── EXTRACTED ENTRIES
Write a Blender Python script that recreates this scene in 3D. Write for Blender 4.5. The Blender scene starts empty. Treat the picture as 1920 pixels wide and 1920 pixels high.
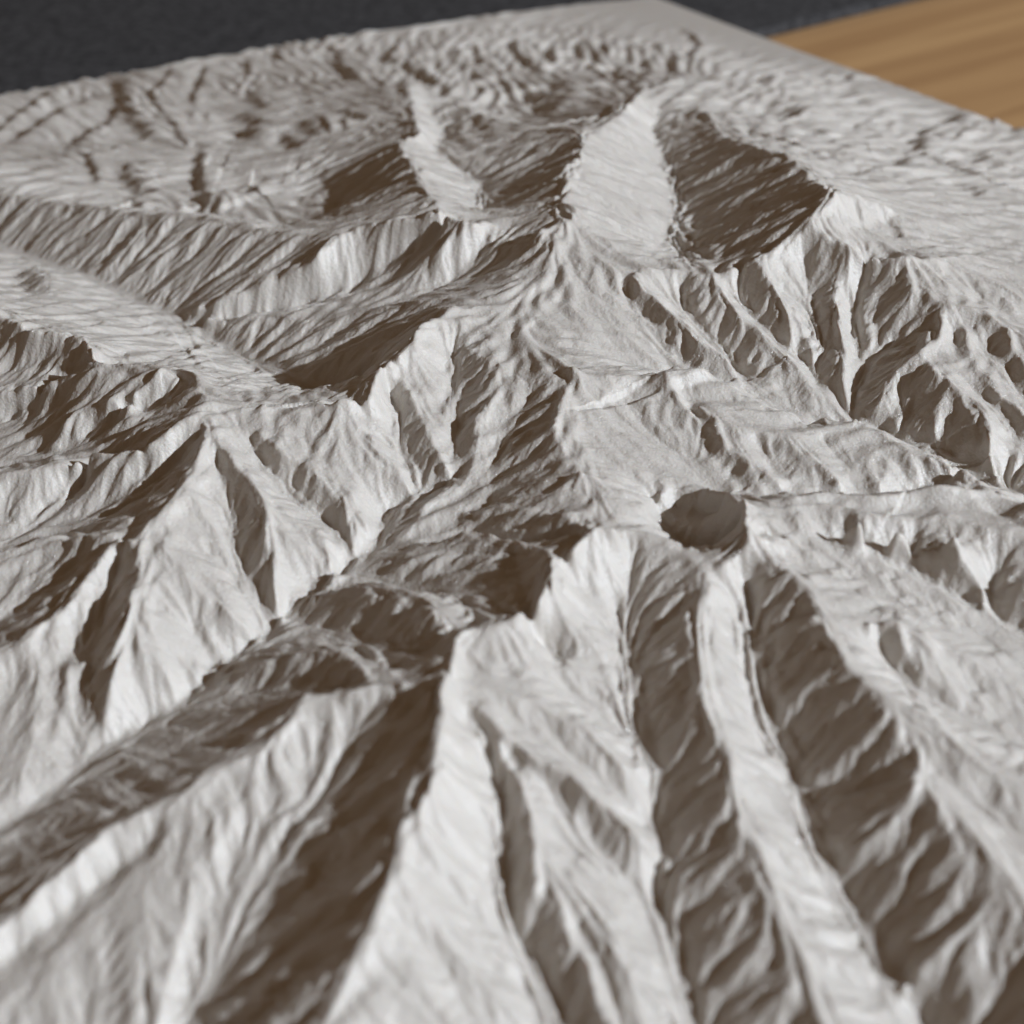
import bpy, math
import numpy as np

# ------------------------------------------------------------------ scene, camera, light
S = 0.07                                   # metres per height unit (camera height above the plain)
FOV, PITCH = 38.0, 33.2
C = bpy.context.scene
C.render.engine = 'CYCLES'
C.cycles.use_denoising = True
C.cycles.max_bounces = 8
C.view_settings.view_transform = 'Standard'
C.view_settings.look = 'None'
C.view_settings.gamma = 1
C.view_settings.exposure = 0.0
C.view_settings.use_curve_mapping = False
C.unit_settings.system = 'METRIC'

cam_d = bpy.data.cameras.new('camera')
cam = bpy.data.objects.new('camera', cam_d)
C.collection.objects.link(cam)
cam.location = (0, 0, S)
cam.rotation_euler = (math.radians(90 - PITCH), 0, 0)
cam_d.sensor_fit = 'HORIZONTAL'
cam_d.sensor_width = 36
cam_d.lens = 18 / math.tan(math.radians(FOV / 2))
cam_d.clip_start = 0.002
cam_d.clip_end = 20
cam_d.dof.use_dof = True
cam_d.dof.focus_distance = 1.92 * S
cam_d.dof.aperture_fstop = 34
C.camera = cam

W = bpy.data.worlds.new('World')
C.world = W
W.use_nodes = True
bg = W.node_tree.nodes['Background']
bg.inputs['Color'].default_value = (1.0, 0.63, 0.36, 1)      # dim warm room around the sunlit table
bg.inputs['Strength'].default_value = 0.098

SUN_AZ, SUN_EL = -20.0, 27.5                 # degrees: light arrives from the right of the camera
ld = bpy.data.lights.new('window_light', 'SPOT')
ld.energy = 146
ld.color = (0.865, 0.935, 1.02)
ld.shadow_soft_size = 0.013
ld.spot_size = math.radians(46)
ld.spot_blend = 0.3
lamp = bpy.data.objects.new('window_light', ld)
C.collection.objects.link(lamp)
az, el = math.radians(SUN_AZ), math.radians(SUN_EL)
tgt = np.array([0.0, 2.0 * S, 0.0])
lp = tgt + 1.7 * np.array([math.cos(az) * math.cos(el), math.sin(az) * math.cos(el), math.sin(el)])
lamp.location = lp
from mathutils import Vector
lamp.rotation_euler = Vector(tgt - lp).to_track_quat('-Z', 'Y').to_euler()

# ------------------------------------------------------------------ survey of the relief: crest and valley lines
FP = 960 / math.tan(math.radians(FOV / 2))
CP, SP = math.cos(math.radians(PITCH)), math.sin(math.radians(PITCH))

def plan(x, y, z):
    """survey sighting (1920-frame angles) of a point at height z -> plan position"""
    u, v = x - 960.0, y - 960.0
    k = (1.0 - z) / (FP * SP + v * CP)
    return u * k, (FP * CP - v * SP) * k

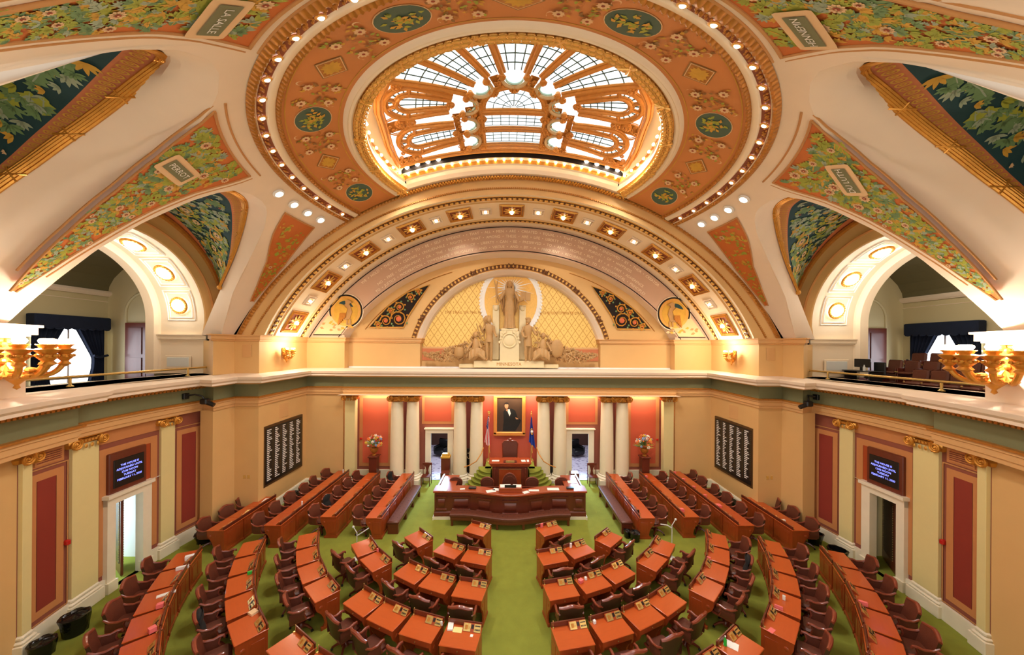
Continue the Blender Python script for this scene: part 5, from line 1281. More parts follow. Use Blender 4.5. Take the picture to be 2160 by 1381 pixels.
# flags
for s, nm in ((-1, 'us'), (1, 'state')):
    t = thing('flag', ('red and white striped flag with starry blue corner, left of the speakers desk' if s < 0 else 'dark blue flag with round seal on a pole, right of the speakers desk'), 'flag', (s * 1.08, 16.95, 1.15), 0, None)
    b = MB(); b.tube([(0, 0, 0), (0, 0, 2.38)], .018, 8); b.lathe([(.15, 0), (.14, .03), (.03, .05)], 16); b.build('pole', M['brass'], t)
    b = MB(); b.sphere((0, 0, 2.4), .04, 8); b.bbox((0, 0, 2.48), (.14 if s < 0 else .04, .02, .12), .01); b.build('finial', M['goldb'], t)
    def fl(u, v):   # v: down the hoist, u: across
        z = 2.3 - 1.3 * v - .35 * u * (.4 + .6 * v); x = s * .0 + (u * .85 - (.6 if s < 0 else .3)) * .36 * (.18 + 1.0 * v) + .02 * math.sin(u * 12); return (x, -.05 - .05 * math.cos(u * 14) - .03 * v, z)
    b = MB()
    if s < 0:
        nu, nv = 26, 26
        vs = [fl(i / nu, j / nv) for i in range(nu + 1) for j in range(nv + 1)]; fs = []
        b.v += [tuple(p) for p in vs]
        for i in range(nu):
            for j in range(nv):
                a0_ = i * (nv + 1) + j; b.f.append([a0_, a0_ + nv + 1, a0_ + nv + 2, a0_ + 1])
                b.m.append(2 if (i < 11 and j < 13) else ((i // 2) % 2 if j >= 0 else 0))
        b.m = [2 if (k // nv < 13 and k % nv < 11) else ((k // nv) // 2) % 2 for k in range(nu * nv)]
        for i in range(5):
            for j in range(4):
                c = Vector(fl(.05 + i * .09, .05 + j * .09)); b.sphere(c + Vector((0, -.012, 0)), .012, 5, 1)
    else:
        b.grid(fl, 26, 20, 2)
        for k in range(16):
            a = 2 * PI * k / 16; c = Vector(fl(.5 + .12 * math.cos(a), .5 + .1 * math.sin(a))); b.sphere(c + Vector((0, -.03, 0)), .03, 5, 3)
        b.sphere(Vector(fl(.5, .5)) + Vector((0, -.04, 0)), .07, 8, 1, sc=(1, .3, 1))
    b.build('cloth', [mat('flag_red', (196, 40, 44), .8) if s < 0 else M['cloth'], M['paper'], mat('flag_blue', (38, 56, 130), .8) if s < 0 else mat('state_flag_blue', (34, 66, 160), .8), M['goldb']], t)
    b = MB(); b.tube([(.05, -.14, .85), (.03, -.15, .65), (.06, -.15, .45)], .025, 6); b.build('tassel', M['goldb'], t)
# curved rails by the steps
for s in (-1, 1):
    t = thing('step_rail', 'thin curved brass rail sweeping down beside the %s side of the steps' % ('left' if s < 0 else 'right'), 'rail')
    b = MB(); b.tube([(s * 1.3, 16.2, 2.05), (s * 1.38, 15.9, 1.85), (s * 1.6, 15.7, 1.55), (s * 1.9, 15.6, 1.4), (s * 2.15, 15.55, 1.33)], .025, 8); b.build('rail', M['goldd'], t)
# pedestals with flowers
cols = [(240, 236, 220), (236, 120, 60), (220, 180, 70), (200, 50, 50), (120, 160, 210), (240, 200, 180)]
FM = [mat('flower_%s' % n, c, .7) for n, c in zip(('white', 'orange', 'yellow', 'red', 'blue', 'pink'), cols)]
for s, sn in ((-1, 'left'), (1, 'right')):
    t = thing('pedestal', 'tall square dark red wooden pedestal in the %s bay of the colonnade' % sn, 'pedestal', (s * 6.78, 16.65, 0))
    b = MB(); b.bbox((0, 0, .8), (.38, .38, 1.3), .01); b.build('shaft', M['woodd'], t)
    b = MB(); b.bbox((0, 0, .08), (.5, .5, .16), .02); b.build('foot', M['woodd'], t)
    b = MB(); b.bbox((0, 0, 1.48), (.48, .48, .08), .02); b.build('cap', M['woodd'], t)
    t = thing('flower_arrangement', 'urn of mixed white orange and blue flowers on the %s wooden pedestal' % sn, 'flowers', (s * 6.78, 16.65, 1.52))
    b = MB(); b.lathe([(.1, 0), (.11, .03), (.05, .07), (.06, .1), (.14, .16), (.19, .26), (.2, .34), (.17, .36), (.19, .38), (.12, .38)], 20); b.build('urn', M['goldd'], t)
    rnd = random.Random(20 + s)
    b = MB()
    for k in range(70):
        a, e = rnd.uniform(0, 2 * PI), rnd.uniform(-.2, 1.5); r = rnd.uniform(.25, .45)
        p = Vector((r * math.cos(a) * math.cos(e), r * math.sin(a) * math.cos(e), .6 + r * .95 * math.sin(e))); rr = rnd.uniform(.04, .08); m = rnd.randrange(6)
        for q in range(5): aq = q * 1.257; b.sphere(p + Vector((rr * .6 * math.cos(aq), -rr * .3, rr * .6 * math.sin(aq))), rr * .5, 5, m)
        b.sphere(p + Vector((0, -rr * .5, 0)), rr * .35, 5, 2)
    b.build('blossoms', FM, t)
    b = MB()
    for k in range(60):
        a, e = rnd.uniform(0, 2 * PI), rnd.uniform(.0, 1.5); L = rnd.uniform(.4, .68); d_ = Vector((math.cos(a) * math.cos(e), math.sin(a) * math.cos(e), math.sin(e) + .2)).normalized(); n2 = d_.orthogonal().normalized() * .03
        o0 = Vector((0, 0, .4)); b.add([o0 + d_ * .1, o0 + d_ * L * .6 + n2, o0 + d_ * L, o0 + d_ * L * .6 - n2], [(0, 1, 2, 3)], k % 2)
    b.build('leaves', [M['leafB'], M['leafA']], t, smooth=False)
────
PROBLEM>
Output the records above as they stand, from the first line to the line with "import numpy as np", inclusive, and exclude the pictures.

WRITTEN ANSWER>
Write a Blender Python script that recreates this scene in 3D. Write for Blender 4.5. The Blender scene starts empty. Treat the picture as 1920 pixels wide and 1920 pixels high.
import bpy, math
import numpy as np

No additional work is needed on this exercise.